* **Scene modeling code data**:
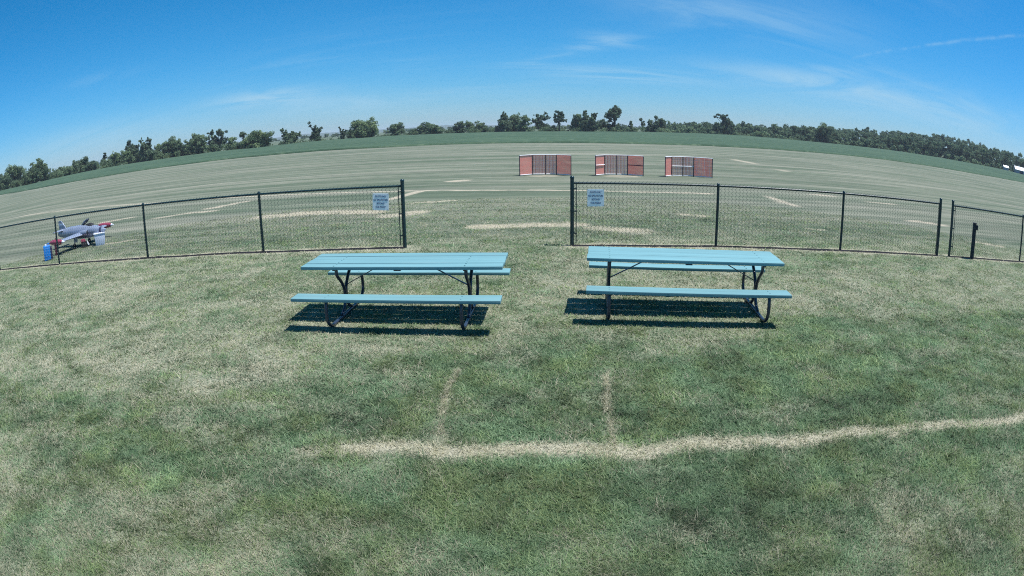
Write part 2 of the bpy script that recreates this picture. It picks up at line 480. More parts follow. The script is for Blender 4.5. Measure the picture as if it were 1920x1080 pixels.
# worn and dead strips: (points, half width, softness, strength)
WEAR = [
    ([(-1.59, 3.69), (-1.26, 3.73), (-0.79, 3.78), (-0.32, 3.76), (0.14, 3.76), (0.67, 3.77), (1.31, 3.74), (2.01, 3.68), (2.71, 3.63), (3.67, 3.49), (4.93, 3.19), (7.0, 2.5)], 0.025, 0.115, 1.75),
    ([(-2.9, 3.95), (-2.5, 3.92)], 0.03, 0.16, 0.6),
    ([(-0.51, 5.36), (-0.59, 4.76), (-0.56, 3.99), (-0.56, 3.57)], 0.005, 0.032, 1.15),
    ([(0.86, 5.16), (0.77, 4.39), (0.70, 3.71)], 0.005, 0.032, 1.0),
    ([(-34.0, 29.2), (-23.9, 26.7), (-16.2, 24.15), (-10.4, 23.07), (-6.87, 22.45), (-3.85, 22.0), (-1.08, 21.42), (2.09, 21.08), (4.48, 20.67), (7.02, 20.58)], 0.08, 0.12, 1.1),
    ([(-7.28, 16.67), (-6.24, 16.9), (-4.84, 16.74), (-3.82, 16.47)], 0.22, 0.3, 1.2),
    ([(-0.75, 13.55), (0.02, 13.6), (1.5, 13.68)], 0.16, 0.22, 1.25),
    ([(-10.88, 19.82), (-10.06, 21.28)], 0.12, 0.16, 1.2),
    ([(-3.95, 19.4), (-3.23, 21.79)], 0.10, 0.16, 1.15),
    ([(-3.04, 18.23), (-1.76, 18.59)], 0.06, 0.10, 1.2),
    ([(9.28, 20.35), (9.11, 18.59), (9.28, 17.88)], 0.09, 0.14, 1.2),
    ([(-2.4, 25.4), (-1.95, 25.7)], 0.18, 0.3, 1.1), ([(12.2, 21.8), (13.0, 21.7)], 0.12, 0.2, 1.1), ([(14.2, 20.4), (15.2, 20.2)], 0.1, 0.2, 1.0),
    ([(1.9, 13.2), (2.8, 12.8)], 0.14, 0.3, 0.9), ([(7.3, 13.4), (7.7, 13.3)], 0.05, 0.1, 1.1), ([(13.0, 15.8), (14.2, 15.3)], 0.1, 0.2, 1.1),
    ([(13.3, 12.5), (14.3, 12.0)], 0.07, 0.12, 1.2), ([(4.5, 15.3), (5.0, 15.1)], 0.08, 0.2, 0.8), ([(-15.9, 18.6), (-14.4, 19.4)], 0.1, 0.16, 1.1),
    ([(-12.6, 18.3), (-11.0, 19.0), (-10.4, 18.9)], 0.09, 0.18, 1.0), ([(-11.8, 13.5), (-10.4, 13.85)], 0.06, 0.1, 1.0), ([(-3.2, 15.6), (-2.5, 16.1)], 0.16, 0.3, 1.0),
    ([(18.08, 46.3), (17.55, 35.2)], 0.10, 0.14, 1.0),
    (FENCE_L, 0.10, 0.22, 0.75), (FENCE_R, 0.10, 0.22, 0.75), (FENCE_R2, 0.10, 0.22, 0.75),
    ([(-2.6, 11.15), (-1.9, 11.2)], 0.12, 0.3, 0.6), ([(2.0, 10.9), (5.0, 10.75)], 0.1, 0.3, 0.5),
    ([(1.4, 27.3), (1.7, 27.4)], 0.3, 0.5, 0.6), ([(4.8, 27.2), (5.3, 27.2)], 0.3, 0.5, 0.6),
]


def wear_at(x, y):
    out = np.zeros_like(x)
    br = 0.02 + 1.6 * fbm(x * 2.6, y * 3.4, 40, 4)
    br = np.where((x < 0.4) & (y < 4.6), br * (0.42 + 0.58 * smooth(-1.4, 0.6, x)), br)
    jx = x + 0.07 * (fbm(x * 3.0, y * 3.0, 61, 4) - 0.5); jy = y + 0.26 * (fbm(x * 2.2, y * 2.2, 77, 3) - 0.5)
    for pts, hw, soft, k in WEAR:
        lo = np.min(pts, 0) - hw - soft * 2 - .2; hi = np.max(pts, 0) + hw + soft * 2 + .2
        sel = np.where((x > lo[0]) & (x < hi[0]) & (y > lo[1]) & (y < hi[1]))[0]
        if not len(sel): continue
        d = np.full(len(sel), 1e9)
        for (ax, ay), (bx, by) in zip(pts[:-1], pts[1:]):
            vx, vy = bx - ax, by - ay
            t = np.clip(((jx[sel] - ax) * vx + (jy[sel] - ay) * vy) / (vx * vx + vy * vy), 0, 1)
            d = np.minimum(d, np.hypot(jx[sel] - ax - t * vx, jy[sel] - ay - t * vy))
        out[sel] = np.maximum(out[sel], k * (1 - smooth(hw, hw + soft, d)) * np.clip(br[sel], 0, 1.1))
    return out


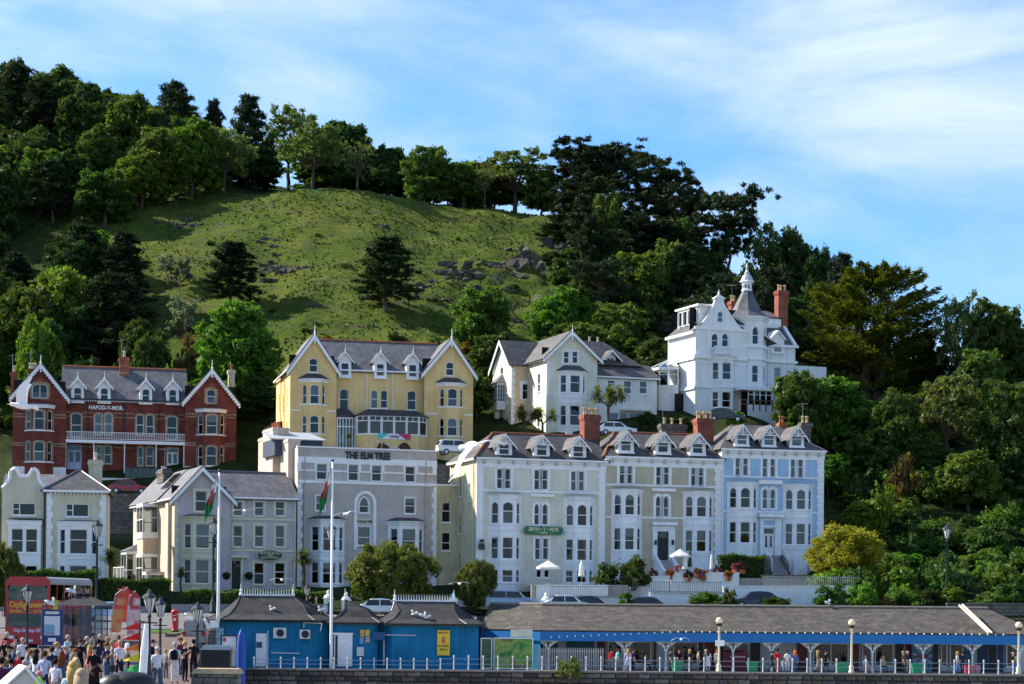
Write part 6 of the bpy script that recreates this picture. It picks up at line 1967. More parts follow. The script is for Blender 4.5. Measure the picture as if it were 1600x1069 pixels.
def make_palm(seed, H=5.0, heads=1, Wd=2.6, dead=True):
 """cabbage palm: stem, ball of sword leaves with old ones hanging"""
 g = np.random.default_rng(seed)
 tr = MB()
 tops = []
 if heads == 1:
  limb(tr, (0, 0, -.5), (.05, 0, H - Wd * .42), .16, .11, g, .03, 4, 8); tops = [np.array([.05, 0, H - Wd * .42])]
 else:
  fork = np.array([0, 0, H * .38])
  limb(tr, (0, 0, -.5), fork, .17, .13, g, .03, 3, 8)
  for k in range(heads):
   a = 2 * math.pi * k / heads + g.normal() * .3
   q = np.array([math.cos(a) * H * .22, math.sin(a) * H * .22, H * g.uniform(.62, .86)])
   limb(tr, fork, q, .1, .07, g, .12, 4, 6); tops.append(q)
 Pt, T, B = [], [], []
 for c in tops:
  n = 190 if heads == 1 else 150
  wd = Wd if heads == 1 else Wd * .72
  for i in range(n):
   el = g.uniform(-1.1, 1.45); a = g.random() * 2 * math.pi
   d = np.array([math.cos(a) * math.cos(el), math.sin(a) * math.cos(el), math.sin(el)])
   L = wd * .5 * g.uniform(.8, 1.1)
   side = unit(np.cross(d, np.array([0, 0, 1.0])) + 1e-3)
   p = c.copy(); sg = 3
   for s in range(sg):
    dd = unit(d + np.array([0, 0, -.32 * s]))
    Pt.append(p + dd * L / sg / 2); T.append(dd * L / sg / 2 * 1.15); B.append(side * (.11, .09, .06)[s])
    p = p + dd * L / sg
 V = quads(np.array(Pt), np.array(T), np.array(B), None)
 return tr.mesh('trunk', BARK), quad_mesh('crown', V, PALM_L), H, Wd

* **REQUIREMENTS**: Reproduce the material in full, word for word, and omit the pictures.

* **SOLUTION TO THIS EXERCISE**:
Write part 2 of the bpy script that recreates this picture. It picks up at line 480. More parts follow. The script is for Blender 4.5. Measure the picture as if it were 1920x1080 pixels.
# worn and dead strips: (points, half width, softness, strength)
WEAR = [
    ([(-1.59, 3.69), (-1.26, 3.73), (-0.79, 3.78), (-0.32, 3.76), (0.14, 3.76), (0.67, 3.77), (1.31, 3.74), (2.01, 3.68), (2.71, 3.63), (3.67, 3.49), (4.93, 3.19), (7.0, 2.5)], 0.025, 0.115, 1.75),
    ([(-2.9, 3.95), (-2.5, 3.92)], 0.03, 0.16, 0.6),
    ([(-0.51, 5.36), (-0.59, 4.76), (-0.56, 3.99), (-0.56, 3.57)], 0.005, 0.032, 1.15),
    ([(0.86, 5.16), (0.77, 4.39), (0.70, 3.71)], 0.005, 0.032, 1.0),
    ([(-34.0, 29.2), (-23.9, 26.7), (-16.2, 24.15), (-10.4, 23.07), (-6.87, 22.45), (-3.85, 22.0), (-1.08, 21.42), (2.09, 21.08), (4.48, 20.67), (7.02, 20.58)], 0.08, 0.12, 1.1),
    ([(-7.28, 16.67), (-6.24, 16.9), (-4.84, 16.74), (-3.82, 16.47)], 0.22, 0.3, 1.2),
    ([(-0.75, 13.55), (0.02, 13.6), (1.5, 13.68)], 0.16, 0.22, 1.25),
    ([(-10.88, 19.82), (-10.06, 21.28)], 0.12, 0.16, 1.2),
    ([(-3.95, 19.4), (-3.23, 21.79)], 0.10, 0.16, 1.15),
    ([(-3.04, 18.23), (-1.76, 18.59)], 0.06, 0.10, 1.2),
    ([(9.28, 20.35), (9.11, 18.59), (9.28, 17.88)], 0.09, 0.14, 1.2),
    ([(-2.4, 25.4), (-1.95, 25.7)], 0.18, 0.3, 1.1), ([(12.2, 21.8), (13.0, 21.7)], 0.12, 0.2, 1.1), ([(14.2, 20.4), (15.2, 20.2)], 0.1, 0.2, 1.0),
    ([(1.9, 13.2), (2.8, 12.8)], 0.14, 0.3, 0.9), ([(7.3, 13.4), (7.7, 13.3)], 0.05, 0.1, 1.1), ([(13.0, 15.8), (14.2, 15.3)], 0.1, 0.2, 1.1),
    ([(13.3, 12.5), (14.3, 12.0)], 0.07, 0.12, 1.2), ([(4.5, 15.3), (5.0, 15.1)], 0.08, 0.2, 0.8), ([(-15.9, 18.6), (-14.4, 19.4)], 0.1, 0.16, 1.1),
    ([(-12.6, 18.3), (-11.0, 19.0), (-10.4, 18.9)], 0.09, 0.18, 1.0), ([(-11.8, 13.5), (-10.4, 13.85)], 0.06, 0.1, 1.0), ([(-3.2, 15.6), (-2.5, 16.1)], 0.16, 0.3, 1.0),
    ([(18.08, 46.3), (17.55, 35.2)], 0.10, 0.14, 1.0),
    (FENCE_L, 0.10, 0.22, 0.75), (FENCE_R, 0.10, 0.22, 0.75), (FENCE_R2, 0.10, 0.22, 0.75),
    ([(-2.6, 11.15), (-1.9, 11.2)], 0.12, 0.3, 0.6), ([(2.0, 10.9), (5.0, 10.75)], 0.1, 0.3, 0.5),
    ([(1.4, 27.3), (1.7, 27.4)], 0.3, 0.5, 0.6), ([(4.8, 27.2), (5.3, 27.2)], 0.3, 0.5, 0.6),
]


def wear_at(x, y):
    out = np.zeros_like(x)
    br = 0.02 + 1.6 * fbm(x * 2.6, y * 3.4, 40, 4)
    br = np.where((x < 0.4) & (y < 4.6), br * (0.42 + 0.58 * smooth(-1.4, 0.6, x)), br)
    jx = x + 0.07 * (fbm(x * 3.0, y * 3.0, 61, 4) - 0.5); jy = y + 0.26 * (fbm(x * 2.2, y * 2.2, 77, 3) - 0.5)
    for pts, hw, soft, k in WEAR:
        lo = np.min(pts, 0) - hw - soft * 2 - .2; hi = np.max(pts, 0) + hw + soft * 2 + .2
        sel = np.where((x > lo[0]) & (x < hi[0]) & (y > lo[1]) & (y < hi[1]))[0]
        if not len(sel): continue
        d = np.full(len(sel), 1e9)
        for (ax, ay), (bx, by) in zip(pts[:-1], pts[1:]):
            vx, vy = bx - ax, by - ay
            t = np.clip(((jx[sel] - ax) * vx + (jy[sel] - ay) * vy) / (vx * vx + vy * vy), 0, 1)
            d = np.minimum(d, np.hypot(jx[sel] - ax - t * vx, jy[sel] - ay - t * vy))
        out[sel] = np.maximum(out[sel], k * (1 - smooth(hw, hw + soft, d)) * np.clip(br[sel], 0, 1.1))
    return out


Write part 6 of the bpy script that recreates this picture. It picks up at line 1967. More parts follow. The script is for Blender 4.5. Measure the picture as if it were 1600x1069 pixels.
def make_palm(seed, H=5.0, heads=1, Wd=2.6, dead=True):
 """cabbage palm: stem, ball of sword leaves with old ones hanging"""
 g = np.random.default_rng(seed)
 tr = MB()
 tops = []
 if heads == 1:
  limb(tr, (0, 0, -.5), (.05, 0, H - Wd * .42), .16, .11, g, .03, 4, 8); tops = [np.array([.05, 0, H - Wd * .42])]
 else:
  fork = np.array([0, 0, H * .38])
  limb(tr, (0, 0, -.5), fork, .17, .13, g, .03, 3, 8)
  for k in range(heads):
   a = 2 * math.pi * k / heads + g.normal() * .3
   q = np.array([math.cos(a) * H * .22, math.sin(a) * H * .22, H * g.uniform(.62, .86)])
   limb(tr, fork, q, .1, .07, g, .12, 4, 6); tops.append(q)
 Pt, T, B = [], [], []
 for c in tops:
  n = 190 if heads == 1 else 150
  wd = Wd if heads == 1 else Wd * .72
  for i in range(n):
   el = g.uniform(-1.1, 1.45); a = g.random() * 2 * math.pi
   d = np.array([math.cos(a) * math.cos(el), math.sin(a) * math.cos(el), math.sin(el)])
   L = wd * .5 * g.uniform(.8, 1.1)
   side = unit(np.cross(d, np.array([0, 0, 1.0])) + 1e-3)
   p = c.copy(); sg = 3
   for s in range(sg):
    dd = unit(d + np.array([0, 0, -.32 * s]))
    Pt.append(p + dd * L / sg / 2); T.append(dd * L / sg / 2 * 1.15); B.append(side * (.11, .09, .06)[s])
    p = p + dd * L / sg
 V = quads(np.array(Pt), np.array(T), np.array(B), None)
 return tr.mesh('trunk', BARK), quad_mesh('crown', V, PALM_L), H, Wd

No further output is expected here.